• [Work to be completed]
Repeat every line exactly, keeping the pictures out of the copy.

• [Excerpted records]
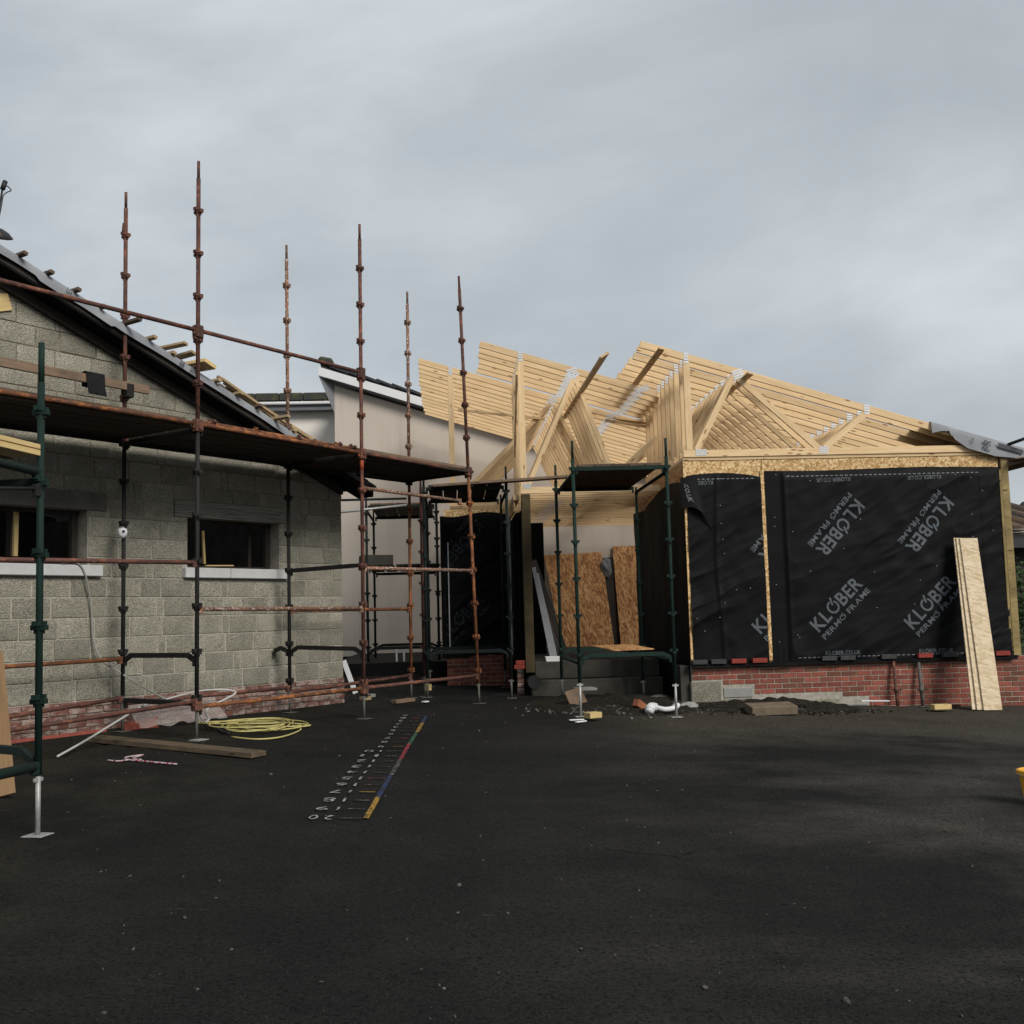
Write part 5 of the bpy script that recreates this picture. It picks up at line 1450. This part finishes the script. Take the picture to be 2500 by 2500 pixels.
rope('twine', m_rope, [gpt(x, y, .015) for x, y in ((263, 1857), (290, 1859), (318, 1855), (345, 1858), (390, 1863), (432, 1866), (390, 1862), (350, 1859), (318, 1856), (305, 1850), (330, 1845), (350, 1843), (335, 1847), (325, 1851), (345, 1855))], .0075, n_=6, label='red and white twine tangled on the asphalt', cat='twine')
# crumpled clear sheet at the wall foot
V, Fc = [], []
for j in range(9):
    for i in range(22):
        s = 8.0 + 1.3 * i / 21; f_ = j / 8
        V.append(LP(s, .05 + .28 * f_ + .04 * noise.noise(Vector((s * 5, f_ * 4, 1))), .66 - .26 * f_ + .05 * noise.noise(Vector((s * 6, f_ * 5, 9)))))
for j in range(8):
    for i in range(21): Fc.append((j * 22 + i, j * 22 + i + 1, (j + 1) * 22 + i + 1, (j + 1) * 22 + i))
me = bpy.data.meshes.new('polythene'); me.from_pydata(V, [], Fc)
for p in me.polygons: p.use_smooth = True
pm = NB('clear polythene', .25, .6); pm.col((.55, .5, .47)); pm.b.inputs['Alpha'].default_value = .32
link('polythene_sheet', setmat(me, pm.m), None, None, 'crumpled clear polythene draped at the brick foot of the block gable', 'polythene sheet')
# yellow bucket at the right edge
bp = ong(2540, 1966); br_ = .145
bk_ = thing('yellow_bucket', G(bp.x, bp.y), 'yellow plastic bucket on the asphalt at the right edge of the picture', 'bucket')
bm = bmesh.new()
prof = [(.0, .01), (br_ * .74, .01), (br_ * .97, .245), (br_ * 1.09, .245), (br_ * 1.09, .275), (br_ * .97, .28), (br_ * .93, .27), (br_ * .72, .02), (0, .02)]
rings = []
for r_, z in prof: rings.append([bm.verts.new((r_ * math.cos(k * math.pi / 16), r_ * math.sin(k * math.pi / 16), z)) for k in range(32)] if r_ else [bm.verts.new((0, 0, z))])
for A, B in zip(rings, rings[1:]):
    for k in range(32):
        f_ = [A[k % len(A)], A[(k + 1) % len(A)], B[(k + 1) % len(B)], B[k % len(B)]]
        bm.faces.new(list(dict.fromkeys(f_)))
link('body', from_bm(bm, m_yellow, False), bk_, T(G(bp.x, bp.y)))
c_ = G(bp.x, bp.y); rope('handle', m_galv, [c_ + Vector((math.cos(t) * br_ * 1.1, -.02 - .09 * math.sin(t), .25 - .03 * math.sin(t))) for t in [i * math.pi / 8 for i in range(9)]], .004, bk_)
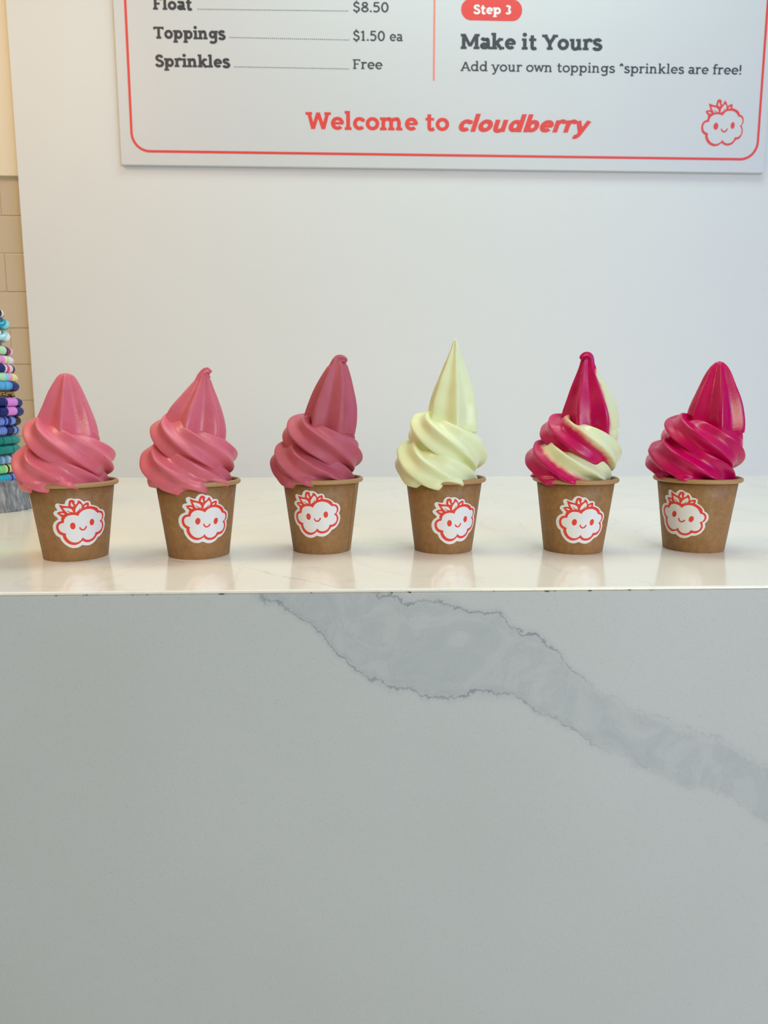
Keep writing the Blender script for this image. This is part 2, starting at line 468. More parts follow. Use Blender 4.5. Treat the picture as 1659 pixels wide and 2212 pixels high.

• [Complete answer]
Write part 5 of the bpy script that recreates this picture. It picks up at line 1450. This part finishes the script. Take the picture to be 2500 by 2500 pixels.
rope('twine', m_rope, [gpt(x, y, .015) for x, y in ((263, 1857), (290, 1859), (318, 1855), (345, 1858), (390, 1863), (432, 1866), (390, 1862), (350, 1859), (318, 1856), (305, 1850), (330, 1845), (350, 1843), (335, 1847), (325, 1851), (345, 1855))], .0075, n_=6, label='red and white twine tangled on the asphalt', cat='twine')
# crumpled clear sheet at the wall foot
V, Fc = [], []
for j in range(9):
    for i in range(22):
        s = 8.0 + 1.3 * i / 21; f_ = j / 8
        V.append(LP(s, .05 + .28 * f_ + .04 * noise.noise(Vector((s * 5, f_ * 4, 1))), .66 - .26 * f_ + .05 * noise.noise(Vector((s * 6, f_ * 5, 9)))))
for j in range(8):
    for i in range(21): Fc.append((j * 22 + i, j * 22 + i + 1, (j + 1) * 22 + i + 1, (j + 1) * 22 + i))
me = bpy.data.meshes.new('polythene'); me.from_pydata(V, [], Fc)
for p in me.polygons: p.use_smooth = True
pm = NB('clear polythene', .25, .6); pm.col((.55, .5, .47)); pm.b.inputs['Alpha'].default_value = .32
link('polythene_sheet', setmat(me, pm.m), None, None, 'crumpled clear polythene draped at the brick foot of the block gable', 'polythene sheet')
# yellow bucket at the right edge
bp = ong(2540, 1966); br_ = .145
bk_ = thing('yellow_bucket', G(bp.x, bp.y), 'yellow plastic bucket on the asphalt at the right edge of the picture', 'bucket')
bm = bmesh.new()
prof = [(.0, .01), (br_ * .74, .01), (br_ * .97, .245), (br_ * 1.09, .245), (br_ * 1.09, .275), (br_ * .97, .28), (br_ * .93, .27), (br_ * .72, .02), (0, .02)]
rings = []
for r_, z in prof: rings.append([bm.verts.new((r_ * math.cos(k * math.pi / 16), r_ * math.sin(k * math.pi / 16), z)) for k in range(32)] if r_ else [bm.verts.new((0, 0, z))])
for A, B in zip(rings, rings[1:]):
    for k in range(32):
        f_ = [A[k % len(A)], A[(k + 1) % len(A)], B[(k + 1) % len(B)], B[k % len(B)]]
        bm.faces.new(list(dict.fromkeys(f_)))
link('body', from_bm(bm, m_yellow, False), bk_, T(G(bp.x, bp.y)))
c_ = G(bp.x, bp.y); rope('handle', m_galv, [c_ + Vector((math.cos(t) * br_ * 1.1, -.02 - .09 * math.sin(t), .25 - .03 * math.sin(t))) for t in [i * math.pi / 8 for i in range(9)]], .004, bk_)
Keep writing the Blender script for this image. This is part 2, starting at line 468. More parts follow. Use Blender 4.5. Treat the picture as 1659 pixels wide and 2212 pixels high.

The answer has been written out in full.